Set exercise.
All material below is to be reproduced exactly.

Data section.
╭──
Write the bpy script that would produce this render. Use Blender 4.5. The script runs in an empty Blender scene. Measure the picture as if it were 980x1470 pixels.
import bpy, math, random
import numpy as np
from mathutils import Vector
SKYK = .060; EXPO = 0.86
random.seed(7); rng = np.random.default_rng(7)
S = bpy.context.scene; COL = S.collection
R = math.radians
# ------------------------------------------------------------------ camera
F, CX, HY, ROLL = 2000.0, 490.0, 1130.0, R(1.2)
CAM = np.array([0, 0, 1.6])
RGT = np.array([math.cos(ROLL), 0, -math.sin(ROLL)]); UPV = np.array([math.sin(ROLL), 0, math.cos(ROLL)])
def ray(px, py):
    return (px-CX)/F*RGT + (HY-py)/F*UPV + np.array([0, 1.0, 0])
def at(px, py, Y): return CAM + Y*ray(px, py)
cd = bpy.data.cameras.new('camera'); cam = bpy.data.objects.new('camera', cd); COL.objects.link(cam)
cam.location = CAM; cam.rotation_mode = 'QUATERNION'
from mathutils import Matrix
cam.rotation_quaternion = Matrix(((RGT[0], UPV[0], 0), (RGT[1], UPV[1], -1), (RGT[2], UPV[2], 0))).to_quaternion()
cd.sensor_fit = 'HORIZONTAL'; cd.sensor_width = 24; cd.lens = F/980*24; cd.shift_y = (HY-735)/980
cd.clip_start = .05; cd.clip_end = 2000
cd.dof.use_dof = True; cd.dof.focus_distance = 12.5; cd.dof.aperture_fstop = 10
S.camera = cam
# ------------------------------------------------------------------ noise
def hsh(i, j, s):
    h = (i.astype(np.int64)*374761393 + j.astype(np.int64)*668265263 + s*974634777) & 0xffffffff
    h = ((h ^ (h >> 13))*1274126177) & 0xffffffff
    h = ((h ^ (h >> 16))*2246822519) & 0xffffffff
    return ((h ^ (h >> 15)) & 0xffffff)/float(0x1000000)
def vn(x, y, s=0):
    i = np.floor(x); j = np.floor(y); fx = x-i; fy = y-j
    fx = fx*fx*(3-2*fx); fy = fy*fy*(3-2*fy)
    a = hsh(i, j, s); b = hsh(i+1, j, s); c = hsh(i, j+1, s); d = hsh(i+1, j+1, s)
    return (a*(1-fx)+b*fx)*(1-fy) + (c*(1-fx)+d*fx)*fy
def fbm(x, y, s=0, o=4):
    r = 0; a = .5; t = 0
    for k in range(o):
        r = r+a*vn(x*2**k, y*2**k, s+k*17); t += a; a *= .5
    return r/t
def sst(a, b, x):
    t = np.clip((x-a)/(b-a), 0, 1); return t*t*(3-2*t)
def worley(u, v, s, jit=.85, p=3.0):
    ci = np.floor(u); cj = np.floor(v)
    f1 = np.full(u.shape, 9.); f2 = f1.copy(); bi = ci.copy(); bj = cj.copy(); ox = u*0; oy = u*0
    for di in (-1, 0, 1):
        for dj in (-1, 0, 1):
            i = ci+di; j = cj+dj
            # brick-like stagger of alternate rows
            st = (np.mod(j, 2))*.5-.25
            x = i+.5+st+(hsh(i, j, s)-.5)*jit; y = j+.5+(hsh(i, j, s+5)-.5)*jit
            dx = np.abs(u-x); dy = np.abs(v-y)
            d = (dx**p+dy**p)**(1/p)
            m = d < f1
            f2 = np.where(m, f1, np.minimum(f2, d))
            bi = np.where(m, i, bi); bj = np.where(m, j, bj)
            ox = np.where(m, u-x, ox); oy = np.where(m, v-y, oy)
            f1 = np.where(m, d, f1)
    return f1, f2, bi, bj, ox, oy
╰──
Written solution.
Write the bpy script that would produce this render. Use Blender 4.5. The script runs in an empty Blender scene. Measure the picture as if it were 980x1470 pixels.
import bpy, math, random
import numpy as np
from mathutils import Vector
SKYK = .060; EXPO = 0.86
random.seed(7); rng = np.random.default_rng(7)
S = bpy.context.scene; COL = S.collection
R = math.radians
# ------------------------------------------------------------------ camera
F, CX, HY, ROLL = 2000.0, 490.0, 1130.0, R(1.2)
CAM = np.array([0, 0, 1.6])
RGT = np.array([math.cos(ROLL), 0, -math.sin(ROLL)]); UPV = np.array([math.sin(ROLL), 0, math.cos(ROLL)])
def ray(px, py):
    return (px-CX)/F*RGT + (HY-py)/F*UPV + np.array([0, 1.0, 0])
def at(px, py, Y): return CAM + Y*ray(px, py)
cd = bpy.data.cameras.new('camera'); cam = bpy.data.objects.new('camera', cd); COL.objects.link(cam)
cam.location = CAM; cam.rotation_mode = 'QUATERNION'
from mathutils import Matrix
cam.rotation_quaternion = Matrix(((RGT[0], UPV[0], 0), (RGT[1], UPV[1], -1), (RGT[2], UPV[2], 0))).to_quaternion()
cd.sensor_fit = 'HORIZONTAL'; cd.sensor_width = 24; cd.lens = F/980*24; cd.shift_y = (HY-735)/980
cd.clip_start = .05; cd.clip_end = 2000
cd.dof.use_dof = True; cd.dof.focus_distance = 12.5; cd.dof.aperture_fstop = 10
S.camera = cam
# ------------------------------------------------------------------ noise
def hsh(i, j, s):
    h = (i.astype(np.int64)*374761393 + j.astype(np.int64)*668265263 + s*974634777) & 0xffffffff
    h = ((h ^ (h >> 13))*1274126177) & 0xffffffff
    h = ((h ^ (h >> 16))*2246822519) & 0xffffffff
    return ((h ^ (h >> 15)) & 0xffffff)/float(0x1000000)
def vn(x, y, s=0):
    i = np.floor(x); j = np.floor(y); fx = x-i; fy = y-j
    fx = fx*fx*(3-2*fx); fy = fy*fy*(3-2*fy)
    a = hsh(i, j, s); b = hsh(i+1, j, s); c = hsh(i, j+1, s); d = hsh(i+1, j+1, s)
    return (a*(1-fx)+b*fx)*(1-fy) + (c*(1-fx)+d*fx)*fy
def fbm(x, y, s=0, o=4):
    r = 0; a = .5; t = 0
    for k in range(o):
        r = r+a*vn(x*2**k, y*2**k, s+k*17); t += a; a *= .5
    return r/t
def sst(a, b, x):
    t = np.clip((x-a)/(b-a), 0, 1); return t*t*(3-2*t)
def worley(u, v, s, jit=.85, p=3.0):
    ci = np.floor(u); cj = np.floor(v)
    f1 = np.full(u.shape, 9.); f2 = f1.copy(); bi = ci.copy(); bj = cj.copy(); ox = u*0; oy = u*0
    for di in (-1, 0, 1):
        for dj in (-1, 0, 1):
            i = ci+di; j = cj+dj
            # brick-like stagger of alternate rows
            st = (np.mod(j, 2))*.5-.25
            x = i+.5+st+(hsh(i, j, s)-.5)*jit; y = j+.5+(hsh(i, j, s+5)-.5)*jit
            dx = np.abs(u-x); dy = np.abs(v-y)
            d = (dx**p+dy**p)**(1/p)
            m = d < f1
            f2 = np.where(m, f1, np.minimum(f2, d))
            bi = np.where(m, i, bi); bj = np.where(m, j, bj)
            ox = np.where(m, u-x, ox); oy = np.where(m, v-y, oy)
            f1 = np.where(m, d, f1)
    return f1, f2, bi, bj, ox, oy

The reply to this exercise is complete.